Today, a major part of the new EU rules on motor vehicle distribution that entered into force on 1 October 2002 will become effective, announces the European Commission. The transitional period for all contracts that expired after 1 October 2002 ends today. After a further transitional period, on 1 October 2005, the so-called location clause will be abolished, finally making the new rules fully effective.

The Commission says the new rules that will become effective as of today “open the way to new distribution techniques, such as Internet sales and multi-branding introducing more competition between different retail channels. The new rules also tear down residual barriers to cross-border purchases and allow dealers to place advertisements or mail shots throughout the single market.

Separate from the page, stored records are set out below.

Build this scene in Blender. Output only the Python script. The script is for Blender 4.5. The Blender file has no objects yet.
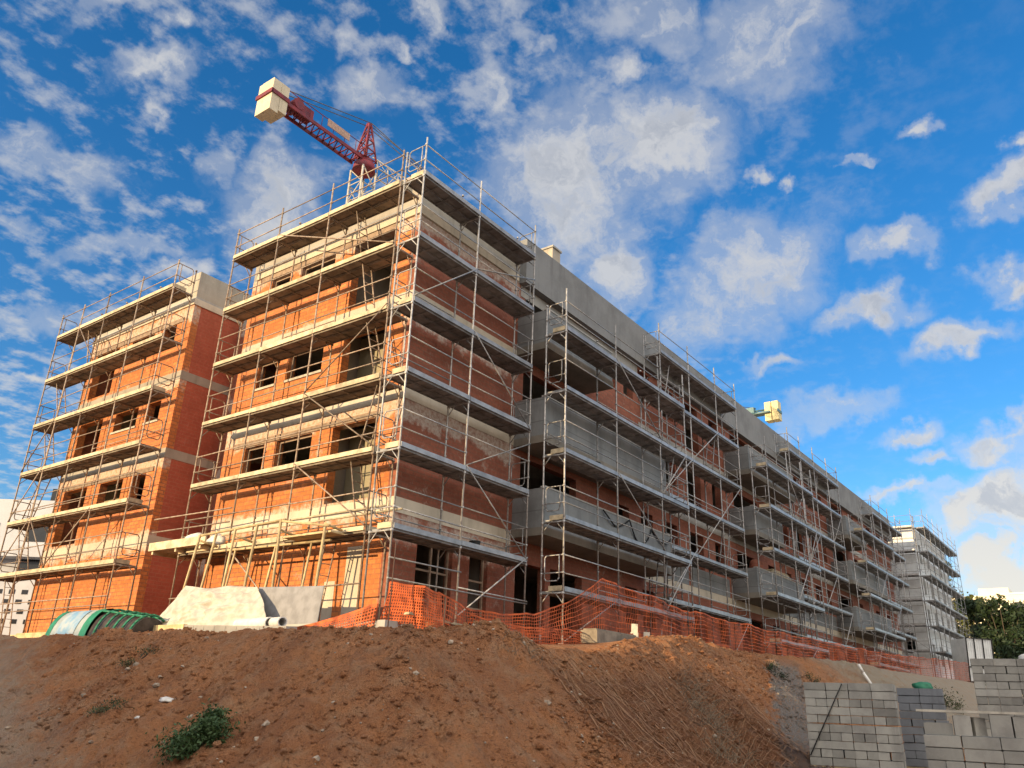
import bpy, math, random
import numpy as np
from mathutils import Vector, Matrix, noise
random.seed(11)
SKY, SKYV, SKYT, SUN, EXPO = .15, .72, (1.08, 1.0, 1.08), 3.5, 1.15
FILL_CLOUD = (2.05, 1.90, 1.72)  # colour of the unseen cloud deck added as fill light
R = math.radians
scene = bpy.context.scene
col = scene.collection

# ------------------------------------------------------------------ helpers
ROOT = {}
class MB:
    """collects boxes, tubes and faces and links them as ONE mesh object"""
    def __init__(s): s.v = []; s.f = []; s.m = []; s.sm = []
    def face(s, pts, mi=0, smooth=False):
        n = len(s.v); s.v += [tuple(p) for p in pts]; s.f.append(tuple(range(n, n+len(pts)))); s.m.append(mi); s.sm.append(smooth)
    def box(s, a, b, mi=0, M=None):
        x0, y0, z0 = [min(a[i], b[i]) for i in range(3)]; x1, y1, z1 = [max(a[i], b[i]) for i in range(3)]
        P = [Vector(p) for p in [(x0,y0,z0),(x1,y0,z0),(x1,y1,z0),(x0,y1,z0),(x0,y0,z1),(x1,y0,z1),(x1,y1,z1),(x0,y1,z1)]]
        if M: P = [M @ p for p in P]
        n = len(s.v); s.v += [tuple(p) for p in P]
        for q in [(0,3,2,1),(4,5,6,7),(0,1,5,4),(1,2,6,5),(2,3,7,6),(3,0,4,7)]:
            s.f.append(tuple(n+i for i in q)); s.m.append(mi); s.sm.append(False)
        return s
    def tube(s, a, b, r=.024, n=6, mi=0, r2=None, cap=True):
        a = Vector(a); b = Vector(b); d = b-a
        if d.length < 1e-6: return s
        d.normalize(); u = d.orthogonal().normalized(); w = d.cross(u); r2 = r if r2 is None else r2
        k = len(s.v)
        for p, rr in ((a, r), (b, r2)):
            for i in range(n):
                t = 2*math.pi*i/n; s.v.append(tuple(p+u*(rr*math.cos(t))+w*(rr*math.sin(t))))
        for i in range(n):
            j = (i+1) % n; s.f.append((k+i, k+j, k+n+j, k+n+i)); s.m.append(mi); s.sm.append(True)
        if cap:
            s.f.append(tuple(k+i for i in reversed(range(n)))); s.m.append(mi); s.sm.append(False)
            s.f.append(tuple(k+n+i for i in range(n))); s.m.append(mi); s.sm.append(False)
        return s
    def path(s, pts, r=.024, n=6, mi=0):
        for p, q in zip(pts[:-1], pts[1:]): s.tube(p, q, r, n, mi)
        return s
    def build(s, name, mat, parent=None, label=None, cat=None, group=None, kind=None, origin=None):
        L = ROOT.get(parent.name, (0, 0, 0)) if parent else (0, 0, 0)
        me = bpy.data.meshes.new(name); me.from_pydata([(a-L[0], b-L[1], c-L[2]) for a, b, c in s.v], [], s.f)
        for m in (mat if isinstance(mat, (list, tuple)) else [mat]): me.materials.append(m)
        me.polygons.foreach_set('material_index', s.m); me.polygons.foreach_set('use_smooth', s.sm); me.update()
        o = bpy.data.objects.new(name, me); col.objects.link(o)
        if parent:
            o.parent = parent; ROOT[o.name] = L
        elif origin is not None:
            me.transform(Matrix.Translation(-Vector(origin))); o.location = origin
        return tag(o, label, cat, group, kind)

def tag(o, label=None, cat=None, group=None, kind=None):
    if label: o['label'] = label
    if cat: o['category'] = cat
    if group: o['group'] = group
    if kind: o['kind'] = kind
    return o
def thing(name, label, cat, loc=(0,0,0), group=None):
    """an Empty at the thing's base; parts are built in world space and parented with the inverse offset"""
    o = bpy.data.objects.new(name, None); col.objects.link(o); o.empty_display_size = .2; o.location = loc; ROOT[o.name] = tuple(loc)
    return tag(o, label, cat, group)

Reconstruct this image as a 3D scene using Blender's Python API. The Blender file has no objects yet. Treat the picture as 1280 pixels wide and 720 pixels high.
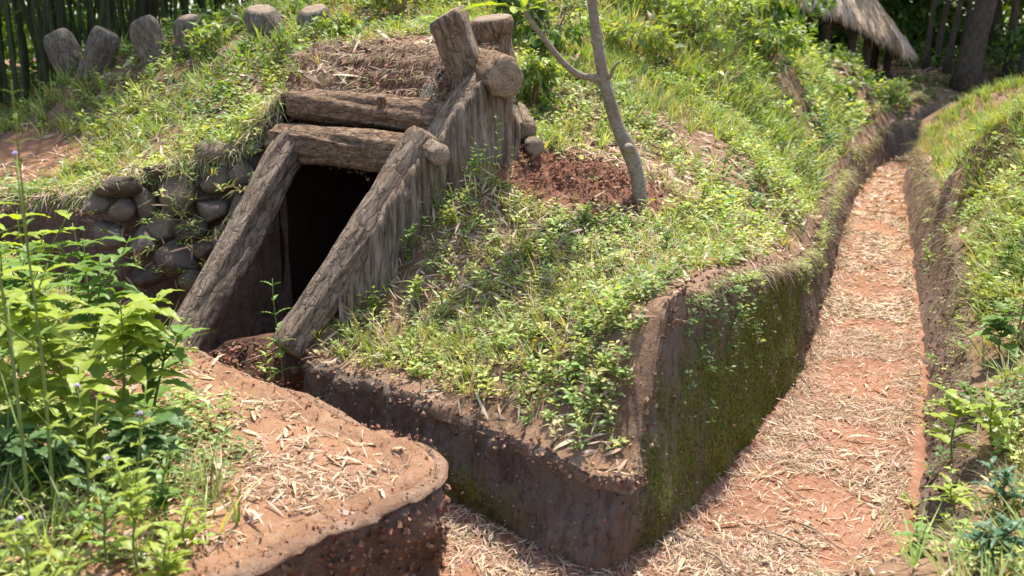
import bpy, math, random
import numpy as np
from mathutils import Vector, Matrix, Quaternion
from mathutils.geometry import delaunay_2d_cdt

rng = np.random.default_rng(7)
random.seed(7)
SC = bpy.context.scene
COL = SC.collection
PI = math.pi

# ------------------------------------------------------------------ camera, sky, sun, exposure
FPX, CAMZ, HOR = 1244.0, 2.1, 70.0
PITCH = math.atan((360 - HOR) / FPX)
cam_d = bpy.data.cameras.new('camera')
cam = bpy.data.objects.new('camera', cam_d)
COL.objects.link(cam)
cam.location = (0, 0, CAMZ)
cam.rotation_euler = (PI / 2 - PITCH, 0, 0)
cam_d.sensor_width = 36.0
cam_d.lens = 36.0 * FPX / 1280.0
cam_d.clip_start = 0.05
cam_d.clip_end = 500
cam_d.dof.use_dof = True
cam_d.dof.focus_distance = 5.6
cam_d.dof.aperture_fstop = 2.6
SC.camera = cam

SUN = Vector((0.12, 0.36, 1.0)).normalized()
world = bpy.data.worlds.new('World')
SC.world = world
world.use_nodes = True
wn = world.node_tree
bg = wn.nodes['Background']
sky = wn.nodes.new('ShaderNodeTexSky')
sky.sky_type = 'NISHITA'
sky.sun_disc = False
sky.sun_elevation = math.asin(SUN.z)
sky.sun_rotation = math.atan2(SUN.x, SUN.y)
sky.dust_density = 2.0
wn.links.new(sky.outputs[0], bg.inputs[0])
bg.inputs[1].default_value = 0.15
sun_d = bpy.data.lights.new('sun', 'SUN')
sun_d.energy = 4.0
sun_d.angle = math.radians(0.8)
sun_d.color = (1.0, 0.955, 0.87)
sun = bpy.data.objects.new('sun', sun_d)
COL.objects.link(sun)
sun.rotation_euler = (-SUN).to_track_quat('-Z', 'Y').to_euler()
sun.location = (-4, 6, 20)
SC.view_settings.view_transform = 'Standard'
SC.view_settings.look = 'None'
SC.view_settings.gamma = 1
SC.view_settings.exposure = 1.15
SC.render.engine = 'CYCLES'
SC.cycles.use_denoising = True
SC.cycles.max_bounces = 6
SC.cycles.diffuse_bounces = 4
SC.cycles.transmission_bounces = 4


# ------------------------------------------------------------------ geometry helpers
def pt(px, py, z=None, Y=None):
    """World point seen at a photo pixel, at a given height or a given depth."""
    u, v = (px - 640) / FPX, (360 - py) / FPX
    d = np.array([u, math.cos(PITCH) + v * math.sin(PITCH), -math.sin(PITCH) + v * math.cos(PITCH)])
    t = (z - CAMZ) / d[2] if z is not None else Y / d[1]
    return np.array([0, 0, CAMZ]) + d * t


def _hash(ix, iy, seed):
    h = (ix.astype(np.int64) * 374761393 + iy.astype(np.int64) * 668265263 + seed * 2147483647) & 0xFFFFFFFF
    h = ((h ^ (h >> 13)) * 1274126177) & 0xFFFFFFFF
    return ((h ^ (h >> 16)) & 0xFFFF) / 65535.0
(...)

Car owners will have a wider choice of after sales service providers be it through authorised repair shops or fully independent repair shops. No repair shop may be prevented from servicing several brands and repair shops will no longer be obliged to operate a dealership as well.”

On the eve of the expiration of the transitory period for the new rules applicable to motor vehicle distribution Competition Commissioner Mario Monti stated: "More competition in car distribution leads to lower prices. By finally tearing down remaining obstacles to cross-border vehicle purchases, consumers will make use of the full potential of the single market for car purchases. From today onwards, there will also be new possibilities for operating stand-alone after-sales services and I expect these new service providers to exercise a downward pressure on the high after sales service prices.”

The new rules cover the sale and after-sales services of all motor vehicles (passenger cars, light commercial vehicles, trucks and buses).

The new rules allow car manufacturers to choose between exclusive distribution - each authorised dealer gets a sales territory - or selective distribution - dealers are selected according to a set of objective criteria but are not allocated a sales territory. Almost all manufacturers have chosen selective distribution throughout the single market.